THE EXERCISE. Reproduce all lines of the listing below in which the word "pixels" occurs.
-- Start MATERIAL TO PROCESS --
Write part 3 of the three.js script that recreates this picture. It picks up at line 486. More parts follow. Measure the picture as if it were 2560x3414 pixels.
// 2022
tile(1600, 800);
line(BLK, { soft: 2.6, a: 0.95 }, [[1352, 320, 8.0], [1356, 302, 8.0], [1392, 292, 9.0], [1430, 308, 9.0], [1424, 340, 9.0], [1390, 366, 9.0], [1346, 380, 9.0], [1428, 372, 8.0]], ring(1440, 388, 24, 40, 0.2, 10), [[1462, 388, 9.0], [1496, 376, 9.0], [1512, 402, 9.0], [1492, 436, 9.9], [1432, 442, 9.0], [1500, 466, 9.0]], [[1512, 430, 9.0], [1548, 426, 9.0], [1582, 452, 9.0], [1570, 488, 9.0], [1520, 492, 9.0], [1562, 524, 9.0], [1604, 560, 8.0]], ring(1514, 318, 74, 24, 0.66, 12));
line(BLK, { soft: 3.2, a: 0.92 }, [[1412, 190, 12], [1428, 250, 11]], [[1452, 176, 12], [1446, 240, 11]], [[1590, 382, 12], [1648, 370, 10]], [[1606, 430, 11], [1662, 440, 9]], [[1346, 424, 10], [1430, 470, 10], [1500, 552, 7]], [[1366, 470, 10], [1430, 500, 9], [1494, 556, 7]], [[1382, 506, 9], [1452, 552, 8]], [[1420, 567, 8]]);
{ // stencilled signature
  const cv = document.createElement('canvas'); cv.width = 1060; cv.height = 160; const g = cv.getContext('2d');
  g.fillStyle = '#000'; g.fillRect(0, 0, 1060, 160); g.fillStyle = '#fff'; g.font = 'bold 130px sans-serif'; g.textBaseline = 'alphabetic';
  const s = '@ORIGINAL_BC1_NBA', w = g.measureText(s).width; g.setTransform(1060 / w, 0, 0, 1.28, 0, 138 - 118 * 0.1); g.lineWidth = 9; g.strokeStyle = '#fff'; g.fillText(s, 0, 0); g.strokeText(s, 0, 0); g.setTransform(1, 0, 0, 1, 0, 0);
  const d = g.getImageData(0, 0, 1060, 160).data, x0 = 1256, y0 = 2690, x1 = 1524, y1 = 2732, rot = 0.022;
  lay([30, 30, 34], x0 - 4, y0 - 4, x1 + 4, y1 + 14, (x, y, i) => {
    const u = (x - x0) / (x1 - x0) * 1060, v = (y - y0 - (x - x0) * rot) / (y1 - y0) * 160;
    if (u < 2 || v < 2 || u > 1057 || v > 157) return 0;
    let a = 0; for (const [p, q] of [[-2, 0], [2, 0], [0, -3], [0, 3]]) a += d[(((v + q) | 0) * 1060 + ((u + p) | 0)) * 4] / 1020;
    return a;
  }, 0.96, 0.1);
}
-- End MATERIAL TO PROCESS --
-- Start MATERIAL TO PROCESS --
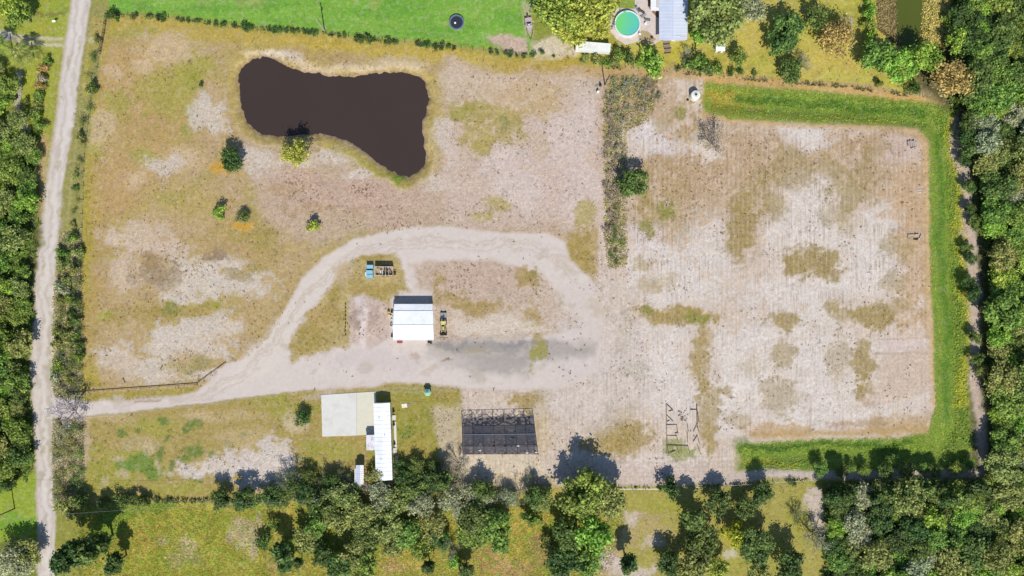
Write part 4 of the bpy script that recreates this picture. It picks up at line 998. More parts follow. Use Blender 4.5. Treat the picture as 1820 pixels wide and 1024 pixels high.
-- End MATERIAL TO PROCESS --
FINISHED EXERCISE.
Write part 3 of the three.js script that recreates this picture. It picks up at line 486. More parts follow. Measure the picture as if it were 2560x3414 pixels.
Write part 4 of the bpy script that recreates this picture. It picks up at line 998. More parts follow. Use Blender 4.5. Treat the picture as 1820 pixels wide and 1024 pixels high.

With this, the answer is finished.